> **STATED PROBLEM**:
Beginning with the line where "r = thing('distant_block', 'low" appears, retype every remaining line of the data below, both the first and last included.

::::::::

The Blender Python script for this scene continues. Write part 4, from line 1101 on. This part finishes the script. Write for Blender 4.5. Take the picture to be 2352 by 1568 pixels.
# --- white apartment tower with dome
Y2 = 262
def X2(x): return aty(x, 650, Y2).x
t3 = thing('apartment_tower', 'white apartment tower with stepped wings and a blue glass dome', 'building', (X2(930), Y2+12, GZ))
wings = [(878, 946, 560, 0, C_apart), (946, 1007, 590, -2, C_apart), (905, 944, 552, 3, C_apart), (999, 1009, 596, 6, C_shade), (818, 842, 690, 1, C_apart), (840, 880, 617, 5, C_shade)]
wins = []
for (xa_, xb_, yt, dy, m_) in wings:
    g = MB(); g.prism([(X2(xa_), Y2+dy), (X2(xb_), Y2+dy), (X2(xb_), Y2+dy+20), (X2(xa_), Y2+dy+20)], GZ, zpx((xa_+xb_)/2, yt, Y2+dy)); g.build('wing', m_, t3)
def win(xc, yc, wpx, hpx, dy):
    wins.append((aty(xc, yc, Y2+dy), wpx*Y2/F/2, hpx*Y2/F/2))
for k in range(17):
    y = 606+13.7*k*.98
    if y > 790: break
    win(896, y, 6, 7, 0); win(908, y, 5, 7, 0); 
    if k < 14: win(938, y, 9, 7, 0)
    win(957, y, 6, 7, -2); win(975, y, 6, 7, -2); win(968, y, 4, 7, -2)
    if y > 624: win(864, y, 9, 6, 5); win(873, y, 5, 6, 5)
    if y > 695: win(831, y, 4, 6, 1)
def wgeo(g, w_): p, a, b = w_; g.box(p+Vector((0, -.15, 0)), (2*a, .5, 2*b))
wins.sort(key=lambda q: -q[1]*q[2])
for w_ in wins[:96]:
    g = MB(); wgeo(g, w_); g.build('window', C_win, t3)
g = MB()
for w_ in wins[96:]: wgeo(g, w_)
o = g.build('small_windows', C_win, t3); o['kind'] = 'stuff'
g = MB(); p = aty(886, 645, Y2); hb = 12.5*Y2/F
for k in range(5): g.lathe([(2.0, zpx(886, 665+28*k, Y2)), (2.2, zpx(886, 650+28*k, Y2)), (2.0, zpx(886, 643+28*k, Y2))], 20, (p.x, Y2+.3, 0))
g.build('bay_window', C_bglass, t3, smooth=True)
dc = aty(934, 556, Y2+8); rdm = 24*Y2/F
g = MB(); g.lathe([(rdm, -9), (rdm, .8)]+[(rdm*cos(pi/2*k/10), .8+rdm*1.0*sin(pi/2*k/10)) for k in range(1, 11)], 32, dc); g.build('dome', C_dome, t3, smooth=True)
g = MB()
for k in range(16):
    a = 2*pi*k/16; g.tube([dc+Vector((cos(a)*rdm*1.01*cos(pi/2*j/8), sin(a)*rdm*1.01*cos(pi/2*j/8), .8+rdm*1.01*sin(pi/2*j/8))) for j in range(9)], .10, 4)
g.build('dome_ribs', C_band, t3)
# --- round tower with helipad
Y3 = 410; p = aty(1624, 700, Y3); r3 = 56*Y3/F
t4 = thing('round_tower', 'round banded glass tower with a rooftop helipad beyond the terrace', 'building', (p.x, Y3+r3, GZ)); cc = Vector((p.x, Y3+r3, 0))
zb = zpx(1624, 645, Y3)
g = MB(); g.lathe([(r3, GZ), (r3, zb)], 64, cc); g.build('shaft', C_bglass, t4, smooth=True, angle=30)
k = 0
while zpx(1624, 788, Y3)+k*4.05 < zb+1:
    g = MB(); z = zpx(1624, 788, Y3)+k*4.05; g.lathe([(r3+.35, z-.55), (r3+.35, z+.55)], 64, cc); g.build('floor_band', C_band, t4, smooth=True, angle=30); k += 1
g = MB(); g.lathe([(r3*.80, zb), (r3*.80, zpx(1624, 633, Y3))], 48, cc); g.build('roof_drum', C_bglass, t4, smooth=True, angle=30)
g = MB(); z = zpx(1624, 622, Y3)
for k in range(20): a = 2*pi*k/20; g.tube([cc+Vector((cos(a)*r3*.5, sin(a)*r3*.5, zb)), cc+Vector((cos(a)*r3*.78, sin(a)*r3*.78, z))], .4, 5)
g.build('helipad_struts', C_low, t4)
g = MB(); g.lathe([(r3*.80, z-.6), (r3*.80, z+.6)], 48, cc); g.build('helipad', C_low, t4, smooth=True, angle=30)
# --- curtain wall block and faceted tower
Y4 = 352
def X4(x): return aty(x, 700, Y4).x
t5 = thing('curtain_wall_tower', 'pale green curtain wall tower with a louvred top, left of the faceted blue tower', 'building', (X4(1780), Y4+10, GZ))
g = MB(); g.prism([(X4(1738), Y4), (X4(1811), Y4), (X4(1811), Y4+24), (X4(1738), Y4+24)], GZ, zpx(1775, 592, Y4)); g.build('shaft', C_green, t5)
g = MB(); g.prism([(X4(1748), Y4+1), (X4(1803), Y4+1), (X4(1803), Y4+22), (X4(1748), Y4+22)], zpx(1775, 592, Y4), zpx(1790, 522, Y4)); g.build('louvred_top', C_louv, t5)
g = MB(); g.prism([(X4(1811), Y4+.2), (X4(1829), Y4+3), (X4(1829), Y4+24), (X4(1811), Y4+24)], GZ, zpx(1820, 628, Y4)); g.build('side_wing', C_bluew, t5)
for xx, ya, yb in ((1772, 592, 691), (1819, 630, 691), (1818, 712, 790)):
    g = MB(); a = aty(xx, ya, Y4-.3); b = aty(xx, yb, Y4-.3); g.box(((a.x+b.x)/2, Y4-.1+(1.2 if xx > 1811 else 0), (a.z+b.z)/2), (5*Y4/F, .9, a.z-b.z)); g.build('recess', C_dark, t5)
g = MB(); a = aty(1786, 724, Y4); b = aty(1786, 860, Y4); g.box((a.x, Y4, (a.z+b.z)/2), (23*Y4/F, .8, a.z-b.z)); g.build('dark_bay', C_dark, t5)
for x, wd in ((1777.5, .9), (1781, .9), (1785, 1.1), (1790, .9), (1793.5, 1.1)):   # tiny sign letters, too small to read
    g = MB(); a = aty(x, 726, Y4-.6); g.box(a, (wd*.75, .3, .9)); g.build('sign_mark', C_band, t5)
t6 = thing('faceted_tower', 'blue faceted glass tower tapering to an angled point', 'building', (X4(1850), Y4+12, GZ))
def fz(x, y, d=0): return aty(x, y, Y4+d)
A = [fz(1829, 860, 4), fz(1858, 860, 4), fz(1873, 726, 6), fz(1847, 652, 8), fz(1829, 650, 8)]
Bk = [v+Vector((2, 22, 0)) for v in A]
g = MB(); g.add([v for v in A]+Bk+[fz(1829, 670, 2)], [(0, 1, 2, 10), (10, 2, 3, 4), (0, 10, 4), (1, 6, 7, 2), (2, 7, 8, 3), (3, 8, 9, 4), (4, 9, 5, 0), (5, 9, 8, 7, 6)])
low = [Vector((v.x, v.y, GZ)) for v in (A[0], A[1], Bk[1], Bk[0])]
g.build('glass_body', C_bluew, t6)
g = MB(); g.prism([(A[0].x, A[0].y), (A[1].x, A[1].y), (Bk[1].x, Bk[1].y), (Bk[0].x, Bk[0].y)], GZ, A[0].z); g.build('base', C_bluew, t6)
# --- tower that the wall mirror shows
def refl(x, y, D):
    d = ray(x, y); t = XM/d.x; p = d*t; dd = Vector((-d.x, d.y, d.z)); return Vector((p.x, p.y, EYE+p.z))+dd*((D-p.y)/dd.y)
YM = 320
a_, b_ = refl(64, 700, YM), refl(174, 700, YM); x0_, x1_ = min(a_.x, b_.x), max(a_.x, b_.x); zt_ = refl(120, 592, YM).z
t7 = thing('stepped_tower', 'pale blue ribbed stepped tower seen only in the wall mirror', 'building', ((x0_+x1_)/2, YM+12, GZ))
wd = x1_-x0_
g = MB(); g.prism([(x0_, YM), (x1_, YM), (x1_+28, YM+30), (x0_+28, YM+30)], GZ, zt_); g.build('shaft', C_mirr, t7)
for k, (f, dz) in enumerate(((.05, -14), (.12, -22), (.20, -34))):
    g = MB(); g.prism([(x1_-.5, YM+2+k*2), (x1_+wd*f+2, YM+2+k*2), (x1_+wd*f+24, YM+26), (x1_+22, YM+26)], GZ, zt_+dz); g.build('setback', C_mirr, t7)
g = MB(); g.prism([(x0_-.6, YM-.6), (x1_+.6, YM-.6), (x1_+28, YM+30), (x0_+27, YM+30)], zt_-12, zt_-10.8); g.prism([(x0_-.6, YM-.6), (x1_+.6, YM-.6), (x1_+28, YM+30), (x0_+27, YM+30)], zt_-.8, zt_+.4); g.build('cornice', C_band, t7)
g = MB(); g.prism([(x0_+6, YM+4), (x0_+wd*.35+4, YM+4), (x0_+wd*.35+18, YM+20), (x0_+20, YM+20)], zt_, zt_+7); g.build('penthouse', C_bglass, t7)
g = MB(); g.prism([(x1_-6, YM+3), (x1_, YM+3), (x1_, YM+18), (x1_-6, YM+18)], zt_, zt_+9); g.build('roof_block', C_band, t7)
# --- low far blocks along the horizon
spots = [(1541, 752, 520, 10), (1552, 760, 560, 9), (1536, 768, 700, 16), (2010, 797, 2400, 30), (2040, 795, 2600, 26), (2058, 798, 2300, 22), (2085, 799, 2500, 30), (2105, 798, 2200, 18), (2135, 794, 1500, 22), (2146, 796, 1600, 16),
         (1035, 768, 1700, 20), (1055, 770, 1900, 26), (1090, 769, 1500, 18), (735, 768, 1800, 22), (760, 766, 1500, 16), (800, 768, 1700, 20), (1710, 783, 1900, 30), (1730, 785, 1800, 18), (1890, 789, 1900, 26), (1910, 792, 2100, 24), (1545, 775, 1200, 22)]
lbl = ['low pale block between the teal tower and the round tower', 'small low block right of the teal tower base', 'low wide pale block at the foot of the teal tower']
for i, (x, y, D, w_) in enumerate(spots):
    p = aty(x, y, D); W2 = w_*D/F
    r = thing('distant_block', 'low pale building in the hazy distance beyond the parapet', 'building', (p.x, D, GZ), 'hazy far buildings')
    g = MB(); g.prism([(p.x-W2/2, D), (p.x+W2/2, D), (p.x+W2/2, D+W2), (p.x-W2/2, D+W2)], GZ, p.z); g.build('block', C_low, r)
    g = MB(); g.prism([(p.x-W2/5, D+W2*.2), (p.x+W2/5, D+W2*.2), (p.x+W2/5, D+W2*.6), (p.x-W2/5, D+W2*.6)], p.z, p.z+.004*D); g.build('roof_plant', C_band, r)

::::::::

> **REPLY TO THE EXERCISE**:
    r = thing('distant_block', 'low pale building in the hazy distance beyond the parapet', 'building', (p.x, D, GZ), 'hazy far buildings')
    g = MB(); g.prism([(p.x-W2/2, D), (p.x+W2/2, D), (p.x+W2/2, D+W2), (p.x-W2/2, D+W2)], GZ, p.z); g.build('block', C_low, r)
    g = MB(); g.prism([(p.x-W2/5, D+W2*.2), (p.x+W2/5, D+W2*.2), (p.x+W2/5, D+W2*.6), (p.x-W2/5, D+W2*.6)], p.z, p.z+.004*D); g.build('roof_plant', C_band, r)